--- Start ---

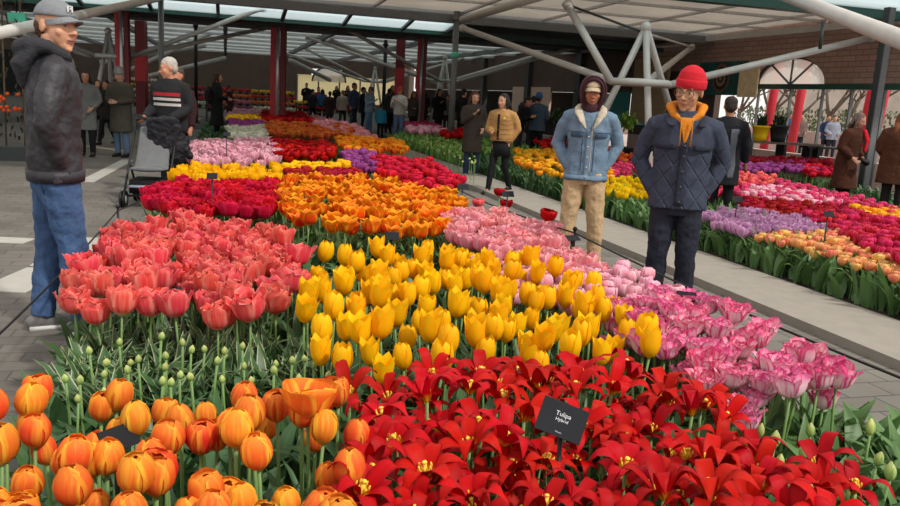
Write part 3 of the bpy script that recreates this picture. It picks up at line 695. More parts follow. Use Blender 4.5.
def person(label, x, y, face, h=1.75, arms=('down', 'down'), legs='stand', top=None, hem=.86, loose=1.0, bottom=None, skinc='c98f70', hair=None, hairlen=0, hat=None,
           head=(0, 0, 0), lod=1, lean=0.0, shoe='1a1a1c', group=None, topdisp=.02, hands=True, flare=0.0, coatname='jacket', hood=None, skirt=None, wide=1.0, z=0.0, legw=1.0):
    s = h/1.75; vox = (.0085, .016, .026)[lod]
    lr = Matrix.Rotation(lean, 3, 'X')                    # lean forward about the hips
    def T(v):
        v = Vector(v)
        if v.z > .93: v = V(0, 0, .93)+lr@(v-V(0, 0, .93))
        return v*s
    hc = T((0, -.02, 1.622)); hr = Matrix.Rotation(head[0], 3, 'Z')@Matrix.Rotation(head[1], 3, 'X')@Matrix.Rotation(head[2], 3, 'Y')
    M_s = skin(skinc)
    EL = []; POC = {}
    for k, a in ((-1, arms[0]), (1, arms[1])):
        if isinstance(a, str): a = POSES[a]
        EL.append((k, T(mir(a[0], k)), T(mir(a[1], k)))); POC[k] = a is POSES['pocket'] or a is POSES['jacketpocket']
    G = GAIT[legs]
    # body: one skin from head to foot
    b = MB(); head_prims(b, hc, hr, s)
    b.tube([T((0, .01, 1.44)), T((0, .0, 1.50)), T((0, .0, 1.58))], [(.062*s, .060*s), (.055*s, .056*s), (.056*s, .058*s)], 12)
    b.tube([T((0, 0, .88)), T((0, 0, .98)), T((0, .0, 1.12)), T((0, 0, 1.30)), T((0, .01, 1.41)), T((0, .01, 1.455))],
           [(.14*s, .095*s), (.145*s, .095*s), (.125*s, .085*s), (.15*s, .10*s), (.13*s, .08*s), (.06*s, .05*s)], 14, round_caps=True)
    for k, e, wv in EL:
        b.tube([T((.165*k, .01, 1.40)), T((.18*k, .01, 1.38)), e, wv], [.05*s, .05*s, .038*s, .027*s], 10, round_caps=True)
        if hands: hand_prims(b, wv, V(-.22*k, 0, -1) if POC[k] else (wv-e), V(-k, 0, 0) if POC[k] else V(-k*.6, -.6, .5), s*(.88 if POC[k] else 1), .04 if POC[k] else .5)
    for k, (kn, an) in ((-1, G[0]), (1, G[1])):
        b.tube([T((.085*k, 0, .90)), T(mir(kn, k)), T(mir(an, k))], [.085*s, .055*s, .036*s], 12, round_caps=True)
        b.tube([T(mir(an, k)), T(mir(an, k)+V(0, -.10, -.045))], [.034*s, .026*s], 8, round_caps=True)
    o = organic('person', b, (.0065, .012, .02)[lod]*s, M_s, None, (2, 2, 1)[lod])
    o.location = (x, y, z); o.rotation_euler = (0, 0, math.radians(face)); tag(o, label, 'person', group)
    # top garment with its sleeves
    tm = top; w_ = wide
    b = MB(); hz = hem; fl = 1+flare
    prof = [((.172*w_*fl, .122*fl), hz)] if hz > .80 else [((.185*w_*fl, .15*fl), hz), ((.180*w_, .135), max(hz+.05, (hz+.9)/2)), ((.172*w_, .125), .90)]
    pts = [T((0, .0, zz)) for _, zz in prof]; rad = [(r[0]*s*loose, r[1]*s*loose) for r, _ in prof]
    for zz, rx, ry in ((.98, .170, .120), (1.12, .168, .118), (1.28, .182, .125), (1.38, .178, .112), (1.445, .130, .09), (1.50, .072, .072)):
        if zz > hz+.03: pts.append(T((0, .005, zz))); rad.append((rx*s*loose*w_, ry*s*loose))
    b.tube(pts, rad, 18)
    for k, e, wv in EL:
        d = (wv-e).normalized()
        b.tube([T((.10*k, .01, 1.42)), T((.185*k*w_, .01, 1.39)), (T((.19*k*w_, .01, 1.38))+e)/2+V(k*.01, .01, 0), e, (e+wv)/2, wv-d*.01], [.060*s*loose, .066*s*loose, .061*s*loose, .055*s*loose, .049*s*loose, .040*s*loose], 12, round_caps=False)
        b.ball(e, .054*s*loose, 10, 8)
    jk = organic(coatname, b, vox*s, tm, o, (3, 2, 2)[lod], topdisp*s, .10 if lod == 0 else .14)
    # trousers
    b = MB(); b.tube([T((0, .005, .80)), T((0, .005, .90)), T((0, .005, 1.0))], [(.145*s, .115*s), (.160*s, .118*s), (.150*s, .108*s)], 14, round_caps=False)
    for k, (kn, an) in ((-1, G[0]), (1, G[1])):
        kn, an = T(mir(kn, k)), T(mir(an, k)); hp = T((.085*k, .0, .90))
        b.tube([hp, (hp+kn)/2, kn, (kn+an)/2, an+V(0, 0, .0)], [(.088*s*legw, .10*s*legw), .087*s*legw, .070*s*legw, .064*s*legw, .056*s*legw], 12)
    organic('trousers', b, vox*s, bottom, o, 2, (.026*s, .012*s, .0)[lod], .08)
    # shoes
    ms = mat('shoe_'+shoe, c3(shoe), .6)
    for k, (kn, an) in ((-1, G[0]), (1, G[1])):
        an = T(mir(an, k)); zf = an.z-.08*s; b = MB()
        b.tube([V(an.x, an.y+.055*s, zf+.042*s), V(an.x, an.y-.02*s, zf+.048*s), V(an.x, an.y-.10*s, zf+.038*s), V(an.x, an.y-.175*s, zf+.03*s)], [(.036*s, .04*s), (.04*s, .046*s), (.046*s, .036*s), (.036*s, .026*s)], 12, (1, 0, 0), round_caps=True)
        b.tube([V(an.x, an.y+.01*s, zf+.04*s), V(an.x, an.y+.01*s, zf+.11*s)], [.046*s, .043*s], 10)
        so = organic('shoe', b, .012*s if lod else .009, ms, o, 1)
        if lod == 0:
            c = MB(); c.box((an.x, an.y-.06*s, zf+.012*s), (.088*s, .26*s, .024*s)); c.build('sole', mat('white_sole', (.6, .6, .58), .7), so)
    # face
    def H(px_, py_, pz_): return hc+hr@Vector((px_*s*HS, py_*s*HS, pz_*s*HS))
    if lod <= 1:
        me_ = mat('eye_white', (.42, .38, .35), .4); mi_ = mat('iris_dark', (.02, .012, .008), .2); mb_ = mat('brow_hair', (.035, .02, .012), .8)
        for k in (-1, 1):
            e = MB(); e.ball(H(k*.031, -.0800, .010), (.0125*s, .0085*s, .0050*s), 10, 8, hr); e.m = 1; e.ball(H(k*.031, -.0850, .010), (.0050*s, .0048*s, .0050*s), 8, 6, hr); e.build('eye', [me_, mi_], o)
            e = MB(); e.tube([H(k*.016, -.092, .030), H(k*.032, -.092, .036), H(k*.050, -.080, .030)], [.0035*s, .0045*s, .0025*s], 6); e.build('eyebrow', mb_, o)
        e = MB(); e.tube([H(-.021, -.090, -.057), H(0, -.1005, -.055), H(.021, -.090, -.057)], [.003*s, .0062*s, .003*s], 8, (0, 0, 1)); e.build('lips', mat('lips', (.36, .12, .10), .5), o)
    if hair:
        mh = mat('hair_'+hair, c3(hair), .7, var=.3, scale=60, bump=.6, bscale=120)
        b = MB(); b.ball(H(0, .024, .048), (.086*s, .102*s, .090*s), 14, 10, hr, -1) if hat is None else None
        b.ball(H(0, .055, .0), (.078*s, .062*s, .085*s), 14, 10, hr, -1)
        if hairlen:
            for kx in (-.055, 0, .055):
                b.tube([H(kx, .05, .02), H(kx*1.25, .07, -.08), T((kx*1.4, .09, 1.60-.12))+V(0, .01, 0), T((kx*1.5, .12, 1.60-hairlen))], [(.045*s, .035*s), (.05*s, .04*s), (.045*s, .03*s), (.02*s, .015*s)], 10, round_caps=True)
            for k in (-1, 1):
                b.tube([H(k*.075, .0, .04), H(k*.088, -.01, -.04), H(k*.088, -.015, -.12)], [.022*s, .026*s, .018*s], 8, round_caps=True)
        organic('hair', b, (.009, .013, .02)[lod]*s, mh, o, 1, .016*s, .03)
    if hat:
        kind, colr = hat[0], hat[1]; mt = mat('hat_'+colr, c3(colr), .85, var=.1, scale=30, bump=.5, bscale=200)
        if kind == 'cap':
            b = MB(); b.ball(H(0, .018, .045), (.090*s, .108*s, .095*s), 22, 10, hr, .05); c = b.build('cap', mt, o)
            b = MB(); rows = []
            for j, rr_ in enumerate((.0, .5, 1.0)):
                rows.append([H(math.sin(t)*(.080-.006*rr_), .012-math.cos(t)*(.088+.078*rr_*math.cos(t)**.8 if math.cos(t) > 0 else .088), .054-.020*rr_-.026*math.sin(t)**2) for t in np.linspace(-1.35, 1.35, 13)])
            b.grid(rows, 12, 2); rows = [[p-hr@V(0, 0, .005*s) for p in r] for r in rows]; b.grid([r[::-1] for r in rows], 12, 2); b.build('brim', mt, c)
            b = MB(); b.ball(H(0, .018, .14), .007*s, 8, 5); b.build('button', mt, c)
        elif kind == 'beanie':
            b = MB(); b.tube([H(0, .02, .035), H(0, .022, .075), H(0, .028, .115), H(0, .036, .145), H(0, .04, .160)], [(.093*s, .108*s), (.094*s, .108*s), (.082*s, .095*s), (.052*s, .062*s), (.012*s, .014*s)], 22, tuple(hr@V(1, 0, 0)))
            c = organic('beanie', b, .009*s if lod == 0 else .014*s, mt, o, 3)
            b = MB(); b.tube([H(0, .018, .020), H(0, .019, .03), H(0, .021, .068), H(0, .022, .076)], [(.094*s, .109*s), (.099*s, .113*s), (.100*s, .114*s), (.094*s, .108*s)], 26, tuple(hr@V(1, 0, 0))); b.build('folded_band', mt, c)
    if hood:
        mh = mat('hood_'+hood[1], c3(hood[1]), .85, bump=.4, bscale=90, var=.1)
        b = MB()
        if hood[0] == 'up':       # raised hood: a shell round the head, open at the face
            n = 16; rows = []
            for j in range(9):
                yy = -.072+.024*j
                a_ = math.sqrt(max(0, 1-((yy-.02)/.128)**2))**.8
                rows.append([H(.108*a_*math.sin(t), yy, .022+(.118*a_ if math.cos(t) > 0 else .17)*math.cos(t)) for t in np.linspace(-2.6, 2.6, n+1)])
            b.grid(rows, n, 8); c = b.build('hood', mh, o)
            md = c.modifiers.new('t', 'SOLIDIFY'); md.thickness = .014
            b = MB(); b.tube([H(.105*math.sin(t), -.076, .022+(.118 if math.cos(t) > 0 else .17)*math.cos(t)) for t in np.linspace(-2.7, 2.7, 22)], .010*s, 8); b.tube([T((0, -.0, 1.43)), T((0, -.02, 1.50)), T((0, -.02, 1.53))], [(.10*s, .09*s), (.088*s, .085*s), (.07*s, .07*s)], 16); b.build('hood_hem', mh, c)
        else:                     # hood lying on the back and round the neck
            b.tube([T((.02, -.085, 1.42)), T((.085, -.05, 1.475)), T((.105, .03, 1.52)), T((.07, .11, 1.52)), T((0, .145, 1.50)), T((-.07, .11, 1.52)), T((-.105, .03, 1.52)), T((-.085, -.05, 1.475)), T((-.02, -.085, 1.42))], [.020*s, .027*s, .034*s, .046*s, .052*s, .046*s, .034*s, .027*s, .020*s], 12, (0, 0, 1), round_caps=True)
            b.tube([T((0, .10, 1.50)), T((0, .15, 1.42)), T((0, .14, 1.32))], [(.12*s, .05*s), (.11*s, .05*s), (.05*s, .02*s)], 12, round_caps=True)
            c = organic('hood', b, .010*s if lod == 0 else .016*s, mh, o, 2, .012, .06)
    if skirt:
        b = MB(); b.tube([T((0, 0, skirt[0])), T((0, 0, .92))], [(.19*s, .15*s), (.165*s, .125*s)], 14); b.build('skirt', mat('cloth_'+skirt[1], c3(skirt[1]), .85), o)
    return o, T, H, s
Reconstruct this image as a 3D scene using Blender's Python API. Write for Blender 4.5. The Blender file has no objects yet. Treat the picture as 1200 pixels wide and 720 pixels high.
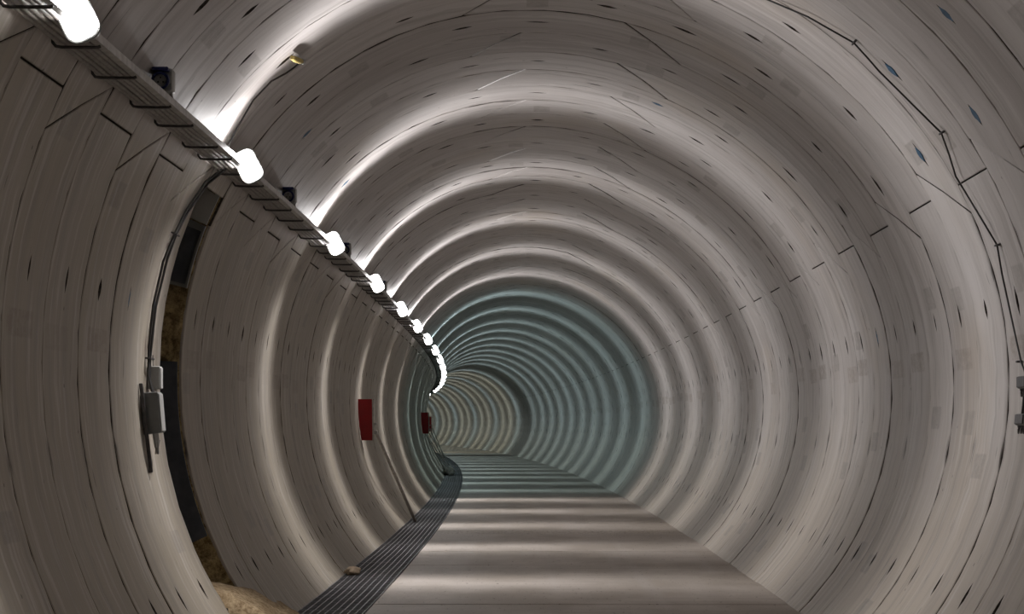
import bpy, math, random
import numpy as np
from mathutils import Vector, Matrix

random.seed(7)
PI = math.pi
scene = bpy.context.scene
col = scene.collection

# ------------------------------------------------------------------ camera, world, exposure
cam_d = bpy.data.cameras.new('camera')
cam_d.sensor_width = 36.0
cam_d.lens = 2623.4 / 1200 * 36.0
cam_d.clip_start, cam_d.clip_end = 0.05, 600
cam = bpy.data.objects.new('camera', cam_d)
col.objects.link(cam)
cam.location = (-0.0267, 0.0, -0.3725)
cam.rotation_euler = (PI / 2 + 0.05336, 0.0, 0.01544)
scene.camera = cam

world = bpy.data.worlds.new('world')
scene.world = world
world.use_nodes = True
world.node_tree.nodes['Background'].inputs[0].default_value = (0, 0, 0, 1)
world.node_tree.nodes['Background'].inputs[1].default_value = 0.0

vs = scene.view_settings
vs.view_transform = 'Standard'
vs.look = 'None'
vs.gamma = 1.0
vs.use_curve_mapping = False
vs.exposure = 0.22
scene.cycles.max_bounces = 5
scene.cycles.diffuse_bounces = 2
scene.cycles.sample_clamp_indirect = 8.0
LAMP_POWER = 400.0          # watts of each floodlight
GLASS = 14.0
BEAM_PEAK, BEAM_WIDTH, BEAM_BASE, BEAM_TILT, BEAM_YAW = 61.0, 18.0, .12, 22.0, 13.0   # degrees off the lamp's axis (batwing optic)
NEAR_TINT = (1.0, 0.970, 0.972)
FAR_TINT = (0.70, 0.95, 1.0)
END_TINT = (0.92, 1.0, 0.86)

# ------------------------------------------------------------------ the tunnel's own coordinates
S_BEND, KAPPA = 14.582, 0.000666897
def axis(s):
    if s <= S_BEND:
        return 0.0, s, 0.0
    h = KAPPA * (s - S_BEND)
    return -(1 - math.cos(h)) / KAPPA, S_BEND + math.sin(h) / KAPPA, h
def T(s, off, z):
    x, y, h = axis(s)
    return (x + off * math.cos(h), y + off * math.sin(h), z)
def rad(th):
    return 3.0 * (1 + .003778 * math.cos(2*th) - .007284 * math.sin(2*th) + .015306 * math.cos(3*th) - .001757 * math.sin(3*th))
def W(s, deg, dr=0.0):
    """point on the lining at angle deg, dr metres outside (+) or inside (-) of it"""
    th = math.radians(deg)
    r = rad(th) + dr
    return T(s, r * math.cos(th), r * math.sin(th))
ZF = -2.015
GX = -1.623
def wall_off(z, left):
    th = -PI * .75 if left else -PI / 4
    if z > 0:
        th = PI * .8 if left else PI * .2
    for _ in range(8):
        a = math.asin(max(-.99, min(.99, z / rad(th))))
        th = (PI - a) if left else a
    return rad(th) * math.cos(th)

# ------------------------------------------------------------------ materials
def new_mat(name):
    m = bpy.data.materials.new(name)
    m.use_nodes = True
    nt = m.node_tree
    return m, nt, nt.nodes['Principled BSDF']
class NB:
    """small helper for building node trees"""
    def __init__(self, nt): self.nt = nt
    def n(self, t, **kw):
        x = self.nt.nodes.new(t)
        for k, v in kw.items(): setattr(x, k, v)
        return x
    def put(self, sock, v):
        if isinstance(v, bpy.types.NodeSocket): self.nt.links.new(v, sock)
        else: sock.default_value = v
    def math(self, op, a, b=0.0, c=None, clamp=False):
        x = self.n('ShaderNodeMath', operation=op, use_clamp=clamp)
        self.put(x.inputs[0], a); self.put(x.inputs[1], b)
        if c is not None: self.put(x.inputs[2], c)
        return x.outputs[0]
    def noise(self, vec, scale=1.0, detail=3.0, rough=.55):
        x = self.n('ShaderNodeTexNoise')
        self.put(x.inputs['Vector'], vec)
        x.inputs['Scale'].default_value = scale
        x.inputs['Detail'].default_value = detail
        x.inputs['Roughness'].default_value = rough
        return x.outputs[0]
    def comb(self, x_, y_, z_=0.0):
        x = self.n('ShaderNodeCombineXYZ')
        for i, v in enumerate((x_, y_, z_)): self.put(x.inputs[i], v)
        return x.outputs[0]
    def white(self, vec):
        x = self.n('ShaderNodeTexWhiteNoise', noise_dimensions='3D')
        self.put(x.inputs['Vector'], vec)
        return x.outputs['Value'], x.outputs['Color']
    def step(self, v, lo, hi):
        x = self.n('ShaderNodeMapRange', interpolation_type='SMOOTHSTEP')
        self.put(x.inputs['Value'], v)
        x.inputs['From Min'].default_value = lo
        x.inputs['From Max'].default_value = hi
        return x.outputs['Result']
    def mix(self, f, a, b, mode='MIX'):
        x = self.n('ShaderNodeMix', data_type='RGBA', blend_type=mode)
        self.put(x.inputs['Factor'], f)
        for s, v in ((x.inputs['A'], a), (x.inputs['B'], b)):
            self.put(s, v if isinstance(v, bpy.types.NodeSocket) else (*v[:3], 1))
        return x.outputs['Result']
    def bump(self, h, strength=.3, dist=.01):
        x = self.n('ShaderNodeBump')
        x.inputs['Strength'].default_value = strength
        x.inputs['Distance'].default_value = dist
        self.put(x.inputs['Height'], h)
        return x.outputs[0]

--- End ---

▶ [What is expected] Take the stretch from the line containing "Reconstruct this image" through the line containing "col = scene.collection" and reproduce it exactly, both ends included. Omit the pictures.

▶ [Answer for the task]
Reconstruct this image as a 3D scene using Blender's Python API. Write for Blender 4.5. The Blender file has no objects yet. Treat the picture as 1200 pixels wide and 720 pixels high.
import bpy, math, random
import numpy as np
from mathutils import Vector, Matrix

random.seed(7)
PI = math.pi
scene = bpy.context.scene
col = scene.collection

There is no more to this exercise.